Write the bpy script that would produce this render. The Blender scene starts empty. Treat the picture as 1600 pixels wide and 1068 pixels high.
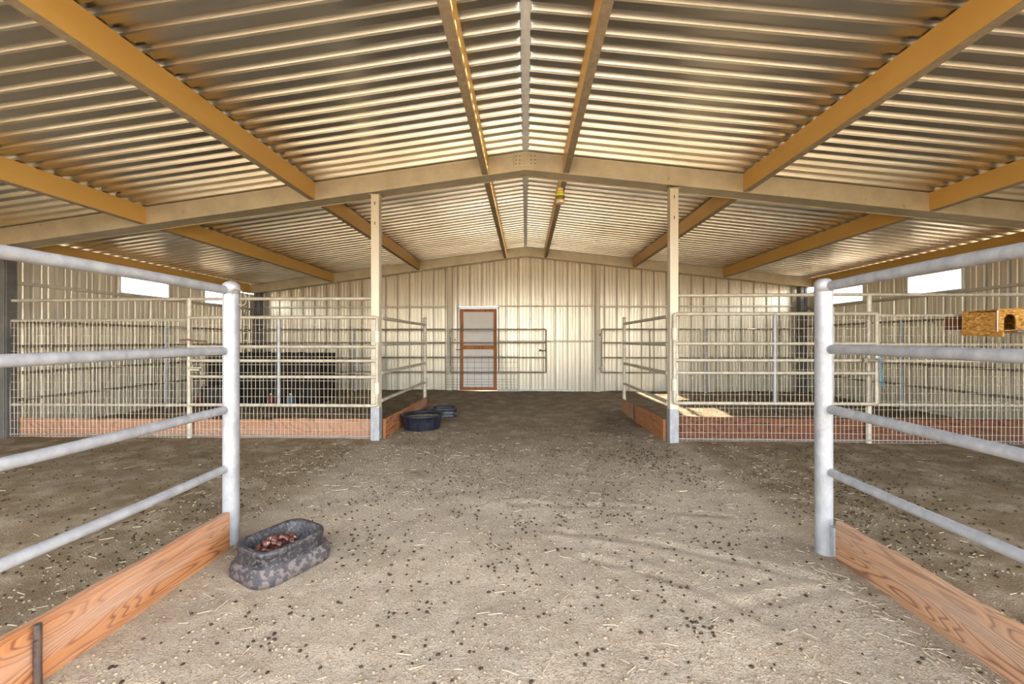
import bpy, math, random
import numpy as np
from mathutils import Vector, Matrix, noise
R = math.radians
random.seed(7); rng = np.random.default_rng(7)
S = bpy.context.scene
C = S.collection

# ------------------------------------------------------------------ camera, light, exposure
H = 1.235; F = 645.0; YAW = R(1.87)
cd = bpy.data.cameras.new('camera'); cam = bpy.data.objects.new('camera', cd); C.objects.link(cam)
cam.location = (0, 0, H); cam.rotation_euler = (R(90), 0, YAW)
cd.sensor_width = 36; cd.lens = F / 1600 * 36; cd.shift_y = 2 / 1600 * -1; cd.clip_start = .02; cd.clip_end = 500
S.camera = cam
S.view_settings.view_transform = 'Standard'; S.view_settings.look = 'None'
S.view_settings.gamma = 1; S.view_settings.use_curve_mapping = False
S.view_settings.exposure = 2.75
S.cycles.max_bounces = 14; S.cycles.diffuse_bounces = 8; S.cycles.glossy_bounces = 5
S.cycles.sample_clamp_indirect = 6; S.cycles.caustics_reflective = False

SUN_EL = R(31)
W = bpy.data.worlds.new('world'); S.world = W; W.use_nodes = True
nt = W.node_tree; nt.nodes.clear()
sky = nt.nodes.new('ShaderNodeTexSky'); sky.sky_type = 'NISHITA'; sky.sun_disc = False
sky.sun_elevation = SUN_EL; sky.sun_rotation = R(90); sky.dust_density = 1.6; sky.ozone_density = 1.0
bg = nt.nodes.new('ShaderNodeBackground'); bg.inputs['Strength'].default_value = .34
wo = nt.nodes.new('ShaderNodeOutputWorld')
hs = nt.nodes.new('ShaderNodeHueSaturation'); hs.inputs['Saturation'].default_value = .30
nt.links.new(sky.outputs[0], hs.inputs['Color']); nt.links.new(hs.outputs[0], bg.inputs[0]); nt.links.new(bg.outputs[0], wo.inputs[0])
ld = bpy.data.lights.new('sun', 'SUN'); ld.energy = 5.0; ld.angle = R(.6); ld.color = (1, .94, .84)
sun = bpy.data.objects.new('sun', ld); C.objects.link(sun)
sd = Vector((math.cos(SUN_EL), -.02, math.sin(SUN_EL)))      # low afternoon sun on the right-hand wall
sun.rotation_euler = sd.to_track_quat('Z', 'Y').to_euler(); sun.location = (20, 0, 15)

def at(px, py, Y):
    a = (px - 800) / F; t = Y / (math.cos(YAW) + a * math.sin(YAW))
    return Vector((t * (a * math.cos(YAW) - math.sin(YAW)), Y, H - t * (py - 532) / F))

# ------------------------------------------------------------------ building constants
Y1, Y2, Y3, YR, YB = 2.505, 5.14, 7.44, 10.13, 10.36
XW = 6.94; ZR = 3.548; SL, SR = .131, .117; BD = .22; YF = -.45
def roof(x): return ZR - (SL * -x if x < 0 else SR * x)

# ------------------------------------------------------------------ materials
def mat(name, col, rough=.6, metal=0., var=None, vscale=8, vstretch=(1, 1, 1), bump=0, bscale=60, spec=.5, spots=None, spscale=40, spthr=.66, coat=0):
    m = bpy.data.materials.new(name); m.use_nodes = True; n = m.node_tree; L = n.links
    b = n.nodes['Principled BSDF']
    b.inputs['Roughness'].default_value = rough; b.inputs['Metallic'].default_value = metal
    b.inputs['Specular IOR Level'].default_value = spec
    b.inputs['Base Color'].default_value = (*col, 1)
    tc = n.nodes.new('ShaderNodeTexCoord'); mp = n.nodes.new('ShaderNodeMapping'); mp.inputs['Scale'].default_value = vstretch
    L.new(tc.outputs['Object'], mp.inputs[0])
    out = None
    if var:
        no = n.nodes.new('ShaderNodeTexNoise'); no.inputs['Scale'].default_value = vscale; no.inputs['Detail'].default_value = 6
        no.inputs['Roughness'].default_value = .65
        L.new(mp.outputs[0], no.inputs[0])
        cr = n.nodes.new('ShaderNodeValToRGB'); cr.color_ramp.elements[0].position = .32; cr.color_ramp.elements[1].position = .68
        cr.color_ramp.elements[0].color = (*var, 1); cr.color_ramp.elements[1].color = (*col, 1)
        L.new(no.outputs[0], cr.inputs[0]); out = cr.outputs[0]
        rr = n.nodes.new('ShaderNodeMapRange'); rr.inputs[3].default_value = min(1, rough + .1); rr.inputs[4].default_value = max(0, rough - .08)
        L.new(no.outputs[0], rr.inputs[0]); L.new(rr.outputs[0], b.inputs['Roughness'])
    if spots:
        n2 = n.nodes.new('ShaderNodeTexNoise'); n2.inputs['Scale'].default_value = spscale; n2.inputs['Detail'].default_value = 4
        L.new(tc.outputs['Object'], n2.inputs[0])
        r2 = n.nodes.new('ShaderNodeMapRange'); r2.inputs[1].default_value = spthr; r2.inputs[2].default_value = spthr + .05
        L.new(n2.outputs[0], r2.inputs[0])
        mx = n.nodes.new('ShaderNodeMixRGB'); mx.inputs[2].default_value = (*spots, 1)
        L.new(r2.outputs[0], mx.inputs[0])
        if out: L.new(out, mx.inputs[1])
        else: mx.inputs[1].default_value = (*col, 1)
        out = mx.outputs[0]
    if out: L.new(out, b.inputs['Base Color'])
    if bump:
        n3 = n.nodes.new('ShaderNodeTexNoise'); n3.inputs['Scale'].default_value = bscale; n3.inputs['Detail'].default_value = 5
        L.new(mp.outputs[0], n3.inputs[0])
        bp = n.nodes.new('ShaderNodeBump'); bp.inputs['Strength'].default_value = bump; bp.inputs['Distance'].default_value = .02
        L.new(n3.outputs[0], bp.inputs['Height']); L.new(bp.outputs[0], b.inputs['Normal'])
    return m

def wood(name, c1, c2, c3, axis, grain=26, rough=.75):
    """sawn plank: growth rings stretched along the board, knots, greyed streaks"""
    m = bpy.data.materials.new(name); m.use_nodes = True; n = m.node_tree; L = n.links
    b = n.nodes['Principled BSDF']; b.inputs['Roughness'].default_value = rough; b.inputs['Specular IOR Level'].default_value = .25
    tc = n.nodes.new('ShaderNodeTexCoord'); mp = n.nodes.new('ShaderNodeMapping')
    L.new(tc.outputs['Object'], mp.inputs[0])
    sc = [1, 1, 1]; sc[axis] = .12; mp.inputs['Scale'].default_value = sc
    w = n.nodes.new('ShaderNodeTexNoise'); w.inputs['Scale'].default_value = 4.2; w.inputs['Detail'].default_value = 2; w.inputs['Distortion'].default_value = .6
    L.new(mp.outputs[0], w.inputs[0])
    mul = n.nodes.new('ShaderNodeMath'); mul.operation = 'MULTIPLY'; mul.inputs[1].default_value = grain
    L.new(w.outputs[0], mul.inputs[0])
    sn = n.nodes.new('ShaderNodeMath'); sn.operation = 'PINGPONG'; sn.inputs[1].default_value = 1
    L.new(mul.outputs[0], sn.inputs[0])
    cr = n.nodes.new('ShaderNodeValToRGB'); e = cr.color_ramp.elements
    e[0].position = 0; e[0].color = (*c1, 1); e[1].position = .45; e[1].color = (*c2, 1)
    k = e.new(1); k.color = (*c2, 1)
    L.new(sn.outputs[0], cr.inputs[0])
    n2 = n.nodes.new('ShaderNodeTexNoise'); n2.inputs['Scale'].default_value = 3.5; n2.inputs['Detail'].default_value = 7; n2.inputs['Roughness'].default_value = .7
    L.new(mp.outputs[0], n2.inputs[0])
    r2 = n.nodes.new('ShaderNodeMapRange'); r2.inputs[1].default_value = .5; r2.inputs[2].default_value = .7; r2.inputs[4].default_value = .85
    L.new(n2.outputs[0], r2.inputs[0])
    mx = n.nodes.new('ShaderNodeMixRGB'); mx.inputs[2].default_value = (*c3, 1)
    L.new(r2.outputs[0], mx.inputs[0]); L.new(cr.outputs[0], mx.inputs[1]); L.new(mx.outputs[0], b.inputs['Base Color'])
    bp = n.nodes.new('ShaderNodeBump'); bp.inputs['Strength'].default_value = .35; bp.inputs['Distance'].default_value = .006
    L.new(sn.outputs[0], bp.inputs['Height']); L.new(bp.outputs[0], b.inputs['Normal'])
    return m

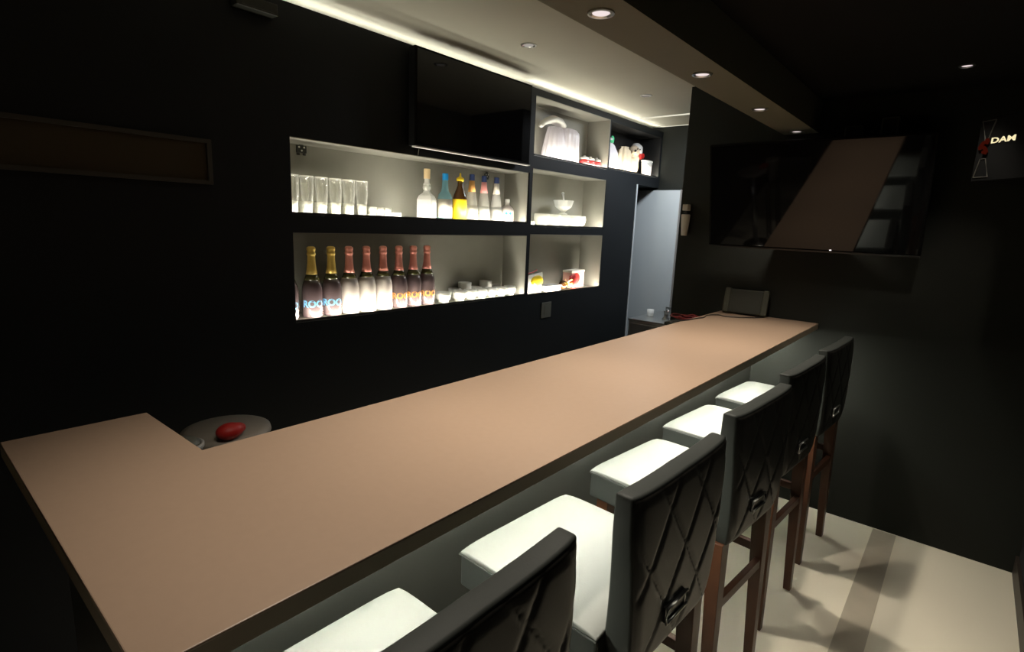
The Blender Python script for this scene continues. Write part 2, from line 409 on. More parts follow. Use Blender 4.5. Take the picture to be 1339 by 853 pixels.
# ------------------------------------------------------------------ bar stools
def lerp(a, b, t): return a+(b-a)*t
def make_stool(label):
    t = thing('bar_stool', label, 'bar stool', group='high-backed bar stools along the counter')
    # seat: padded block
    bm = B(); n = 14
    x0, x1, y0, y1, z0, z1 = -.245, .165, -.215, .215, .615, .722
    top = [[bm.verts.new((lerp(x0, x1, i/n), lerp(y0, y1, j/n), z1 - .007*((2*i/n-1)**8 + (2*j/n-1)**8) + .004*(1-(2*i/n-1)**2)*(1-(2*j/n-1)**2))) for j in range(n+1)] for i in range(n+1)]
    for i in range(n):
        for j in range(n): bm.faces.new((top[i][j], top[i+1][j], top[i+1][j+1], top[i][j+1]))
    edge = [top[i][0] for i in range(n+1)] + [top[n][j] for j in range(1, n+1)] + [top[i][n] for i in range(n-1, -1, -1)] + [top[0][j] for j in range(n-1, 0, -1)]
    low = [bm.verts.new((v.co.x, v.co.y, z1-.020)) for v in edge]
    for i in range(len(edge)): k = (i+1) % len(edge); bm.faces.new((edge[i], low[i], low[k], edge[k]))
    bm.faces.new(low)
    obj('seat', bm, 'seattop', t, .006, smooth=True, seg=3)
    bm = B(); box(bm, x0+.001, x1, y0+.001, y1-.001, z0, z1-.0205); obj('seat_skirt', bm, 'leather', t, .006)
    bm = B()
    for a, b in (((x0-.001, y0-.001), (x0-.001, y1+.001)), ((x0-.001, y0-.001), (x1, y0-.001)), ((x0-.001, y1+.001), (x1, y1+.001))):
        tube(bm, [(a[0], a[1], .701), (b[0], b[1], .701)], .0022, 6)
    obj('piping', bm, 'leather', t)
    # backrest: slab with a dipped top, tapering upwards
    bm = B(); NU, NV = 16, 22
    def bp(u, v, side):     # u -1..1 across, v 0..1 up
        hw = lerp(.176, .212, min(1, v*1.25))
        zt = 1.042 - .010*(1-u*u) - .010*max(0, -u)
        z = lerp(.630, zt, v)
        th = lerp(.072, .044, v)
        xr = .226 + .006*math.sin(PI*v) - .004*v
        if v < .18: xr -= .004*(1-v/.18)
        return ((xr - (th if side else 0)) + (0 if side else -.006*(abs(u)**8)), u*hw, z)
    F = [[[bm.verts.new(bp(-1+2*i/NU, j/NV, s)) for j in range(NV+1)] for i in range(NU+1)] for s in (0, 1)]
    for s in (0, 1):
        for i in range(NU):
            for j in range(NV): bm.faces.new((F[s][i][j], F[s][i+1][j], F[s][i+1][j+1], F[s][i][j+1]))
    for j in range(NV):
        bm.faces.new((F[0][0][j], F[1][0][j], F[1][0][j+1], F[0][0][j+1])); bm.faces.new((F[0][NU][j], F[1][NU][j], F[1][NU][j+1], F[0][NU][j+1]))
    for i in range(NU):
        bm.faces.new((F[0][i][0], F[0][i+1][0], F[1][i+1][0], F[1][i][0])); bm.faces.new((F[0][i][NV], F[0][i+1][NV], F[1][i+1][NV], F[1][i][NV]))
    obj('backrest', bm, 'leather', t, .006, smooth=True, seg=3)
    # quilted rear cover
    bm = B(); NU, NV = 64, 72; G = []
    for i in range(NU+1):
        row = []
        for j in range(NV+1):
            u, v = -1+2*i/NU, j/NV
            p = bp(u*.985, lerp(.01, .99, v), 0)
            a = (p[1]/.150 + p[2]/.215); b = (p[1]/.150 - p[2]/.215)
            da = abs(a-round(a)); db = abs(b-round(b))
            g = min(da, db)/.5
            puff = .0055*min(1, g*5)**.5
            ed = min(1, min(1-abs(u), min(v, 1-v)*2)*9)
            row.append(bm.verts.new((p[0]+.0012+puff*ed - (0 if ed > 0.01 else .004), p[1], p[2])))
        G.append(row)
    for i in range(NU):
        for j in range(NV): bm.faces.new((G[i][j], G[i+1][j], G[i+1][j+1], G[i][j+1]))
    obj('quilted_cover', bm, 'blackleather', t, smooth=True)
    # pull handle
    bm = B(); hz, hy, hh, hx = .728, .046, .017, .243
    tube(bm, [(hx, -hy-.03, hz-hh), (hx, hy-.03, hz-hh), (hx, hy-.03, hz+hh), (hx, -hy-.03, hz+hh), (hx, -hy-.03, hz-hh), (hx, hy-.03, hz-hh)], .0035, 8)
    h = obj('pull_handle', bm, 'chrome', t, smooth=True)
    bx('handle_recess', 'black', h, .232, .2395, -hy-.03, hy-.03, hz-hh, hz+hh)
    # legs
    for sy in (-1, 1):
        bm = B(); leg(bm, (.190, sy*.165, .634), (.212, sy*.172, 0), .046, .028); obj('leg', bm, 'wood', t, .002)
        bm = B(); leg(bm, (-.205, sy*.165, .618), (-.222, sy*.172, 0), .046, .028); obj('leg', bm, 'wood', t, .002)
        bm = B(); box(bm, -.195, .185, sy*.168-.010, sy*.168+.010, .455, .485); obj('side_rung', bm, 'wood', t, .002)
    bm = B(); box(bm, .193, .213, -.155, .155, .410, .442); obj('rear_rung', bm, 'wood', t, .002)
    bm = B(); box(bm, -.222, -.202, -.155, .155, .240, .275); obj('footrest', bm, 'wood', t, .002)
    bm = B(); box(bm, -.206, .186, -.160, .160, .585, .614); obj('seat_frame', bm, 'wood', t, .002)
    return t
st = make_stool('high-backed quilted bar stool at the L end of the counter')
st.location = (-.632, .468, 0); st.rotation_euler = (0, 0, math.radians(-1))
D_ = math.radians
dup(st, (-.615, 1.078, 0), D_(-3), 'quilted bar stool second from the L end of the counter')
dup(st, (-.622, 1.695, 0), D_(-5), 'middle quilted bar stool of the five along the counter')
dup(st, (-.632, 2.275, 0), D_(-4), 'quilted bar stool second from the television wall')
dup(st, (-.622, 2.855, 0), D_(-4), 'quilted bar stool closest to the television wall')

# ------------------------------------------------------------------ televisions
def tv(label, loc, wd, ht, rz, dp=.05, lip='chrome'):
    t = thing('television', label, 'television', loc, rz)
    bx('casing', 'speakerblack', t, -wd/2, wd/2, 0, dp, 0, ht, bevel=.004)
    bx('screen', 'screen', t, -wd/2+.012, wd/2-.012, -.002, .001, .014, ht-.010)
    bx('bottom_bezel', lip, t, -wd/2, wd/2, -.006, (.020 if wd < .9 else 0), -.006 if wd < .9 else 0, 0 if wd < .9 else .008)
    bx('wall_bracket', 'black', t, -.15, .15, dp-.005, dp+(.019 if wd < .9 else .03), ht*.08, ht*.55)
    return t
big = tv('large black television on the dark wall reflecting the counter', ((-1.21-.20)/2, 3.230, 1.432), 1.01, .568, 0, .05, 'black')
big.rotation_euler = (math.radians(14.5), 0, 0)
bm = B(); box(bm, .336, .372, -.0055, -.004, .002, .0045); obj('maker_mark', bm, 'midgrey', big)
bm = B(); box(bm, .125, .134, -.0052, -.004, .012, .0165); obj('painted_glint', bm, 'glint', big)  # small glowing patch painted in for a reflection on the screen
for (x0, x1, z0, z1, lb) in ((-.598, -.520, 2.002, 2.062, 'small grey box on the television wall above the screen, lower one'),
                             (-.445, -.372, 2.002, 2.090, 'small grey box on the television wall above the screen, taller one')):
    t = thing('wall_box', lb, 'box', ((x0+x1)/2, FY-.002, z0), group='small grey boxes above the large television')
    bx('housing', 'midgrey', t, -(x1-x0)/2, (x1-x0)/2, -.035, 0, 0, z1-z0, bevel=.003)
    bx('front_cover', 'darkgrey', t, -(x1-x0)/2+.008, (x1-x0)/2-.008, -.037, -.034, .008, z1-z0-.008)
sm = tv('small black television with bright lower edge above the spirit bottles', (-2.085, 2.163, 1.858), .865, .44, PI/2, .045, 'white')
bm = B(); tube(bm, [(-.363, .050, .012), (-.363, .055, -.034)], .002, 6); obj('cable', bm, 'midgrey', sm)

# framed horizontal panel at the near end of the niche wall
t = thing('window_1', 'long low framed brown glass panel in the dark wall', 'window', (XW, .12, 1.612)); t['kind'] = 'structure'
bx('pane', 'pane', t, .001, .004, -.725, .712, .014, .142)
for a in ((-.74, .727, 0, .014), (-.74, .727, .142, .156), (-.74, -.725, .014, .142), (.712, .727, .014, .142)):
    bx('frame', 'framegrey', t, .001, .014, *a)
t = thing('wall_device', 'small dim grey box high on the dark wall under the ceiling', 'box', (XW, 1.02, 2.235))
bx('housing', 'darkgrey', t, .001, .05, -.075, .075, 0, .04, bevel=.003); bx('cover', 'darkgrey', t, .049, .053, -.06, .06, .006, .034)

# ------------------------------------------------------------------ passage end: door, work table, wall things
t = thing('door_1', 'pale grey door at the end of the passage', 'door', (-2.27, BY-.004, 0)); t['kind'] = 'structure'
bx('door_leaf', 'door', t, -.36, .333, -.030, 0, .01, 1.838, bevel=.002)
bx('frame', 'dimwhite', t, .333, .337, -.034, 0, 0, 1.842)
bm = B(); tube(bm, [(-.30, -.03, .98), (-.30, -.07, .98), (-.20, -.07, .98)], .008); obj('handle', bm, 'chrome', t)
t = thing('steel_cabinet', 'low stainless steel cabinet standing before the pale door', 'cabinet', (-1.71, 4.085, 0))
bx('body', 'steel', t, -.255, .255, -.330, .335, .06, .815, bevel=.003)
bx('top', 'steel', t, -.260, .260, -.335, .335, .815, .832, bevel=.002)
bx('backsplash', 'steel', t, -.255, .255, .320, .335, .832, .860)
d = bx('door', 'steel', t, -.245, .245, -.338, -.331, .08, .80, bevel=.002)
bm = B(); tube(bm, [(.19, -.34, .50), (.19, -.365, .50), (.19, -.365, .66), (.19, -.34, .66)], .006); obj('handle', bm, 'chrome', d)
bx('plinth', 'black', t, -.24, .24, -.31, .32, 0, .06)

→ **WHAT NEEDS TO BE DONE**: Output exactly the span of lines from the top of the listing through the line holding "S.cycles.sample_clamp_indirect = 6;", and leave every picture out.

→ **SOLUTION FOR THIS EXERCISE**:
Write the bpy script that would produce this render. The Blender scene starts empty. Treat the picture as 1600 pixels wide and 1068 pixels high.
import bpy, math, random
import numpy as np
from mathutils import Vector, Matrix, noise
R = math.radians
random.seed(7); rng = np.random.default_rng(7)
S = bpy.context.scene
C = S.collection

# ------------------------------------------------------------------ camera, light, exposure
H = 1.235; F = 645.0; YAW = R(1.87)
cd = bpy.data.cameras.new('camera'); cam = bpy.data.objects.new('camera', cd); C.objects.link(cam)
cam.location = (0, 0, H); cam.rotation_euler = (R(90), 0, YAW)
cd.sensor_width = 36; cd.lens = F / 1600 * 36; cd.shift_y = 2 / 1600 * -1; cd.clip_start = .02; cd.clip_end = 500
S.camera = cam
S.view_settings.view_transform = 'Standard'; S.view_settings.look = 'None'
S.view_settings.gamma = 1; S.view_settings.use_curve_mapping = False
S.view_settings.exposure = 2.75
S.cycles.max_bounces = 14; S.cycles.diffuse_bounces = 8; S.cycles.glossy_bounces = 5
S.cycles.sample_clamp_indirect = 6; S.cycles.caustics_reflective = False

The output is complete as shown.